Nous avons effectivement développé notre propre modèle d’affaires chez Oddo BHF, dans lequel la famille possède 65% du capital et les collaborateurs 25% (ndlr: les 10% restants appartiennent à des actionnaires extérieurs). La valorisation de l’entreprise est basée sur l’actif net, assurant ainsi la stabilité du cours. Année après année, notre rentabilité a été positive, générant des bénéfices pour les collaborateurs qui sont également des actionnaires. Avec ce modèle, l’entreprise n’est pas soumise aux contraintes des résultats à court terme, donc elle peut voir l’avenir sur le long terme. Aujourd’hui, nous tenons plus que tout à ces valeurs de sécurité, de stabilité et de visibilité, donc nous n’avons aucun intérêt à rentrer en Bourse.

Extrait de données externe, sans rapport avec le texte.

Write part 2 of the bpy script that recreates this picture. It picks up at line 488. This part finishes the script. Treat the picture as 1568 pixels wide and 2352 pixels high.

Si Credit Suisse n’avait pas été cotée, peut-être aurait-elle pu éviter la faillite

Philippe Oddo

N’y a-t-il pas un problème de crédibilité alors que votre banque accompagne des sociétés qui visent l’entrée en Bourse?

Les raisons d’aller en Bourse pour les entreprises sont nombreuses. Certaines ont besoin de fonds propres pour financer leur croissance, d’autres vont pouvoir payer en actions leur politique de croissance par acquisitions rapides, par exemple. Mais cela doit toujours faire partie d’une stratégie déterminée. Pour une entreprise familiale aussi, la cotation en Bourse peut être bénéfique pour soumettre la gouvernance d’entreprise au regard des investisseurs extérieurs. Mais dans le secteur bancaire, qui est très volatil, il faut être prudent avec la Bourse à mon sens. L’exemple de Credit Suisse est intéressant à ce titre: si la banque n’avait pas été cotée, peut-être aurait-elle pu éviter la faillite. L’effondrement du cours de Bourse a amplifié sa chute: il y a vraisemblablement eu un vrai effet autoréalisateur dans ce cas.

Dans votre dernier rapport annuel, vous évoquez la responsabilité sociétale et environnementale des entreprises comme un «enjeu central de notre temps». Dans le cadre du développement de vos activités en Suisse, pourquoi ne pas mettre une personne en charge de cette politique spécifiquement pour le marché helvétique?

Nous développons au niveau du groupe une stratégie globale en matière de responsabilité sociale (RSE) et de développement durable. Nous avons un responsable RSE qui gère la stratégie du groupe et toute une équipe consacrée aux critères environnementaux, sociaux et de gouvernance (ESG). Les collaborateurs de cette équipe développent des critères d’investissement, des recommandations et des projets liés à l’ESG pour l’ensemble des divisions du groupe (la banque privée, la gestion d’actifs, et la banque d’affaires).

Par ailleurs, nous envisageons de créer une fondation en Suisse, comme nous en avons déjà une en France et en Allemagne, pour soutenir des projets liés à l’environnement.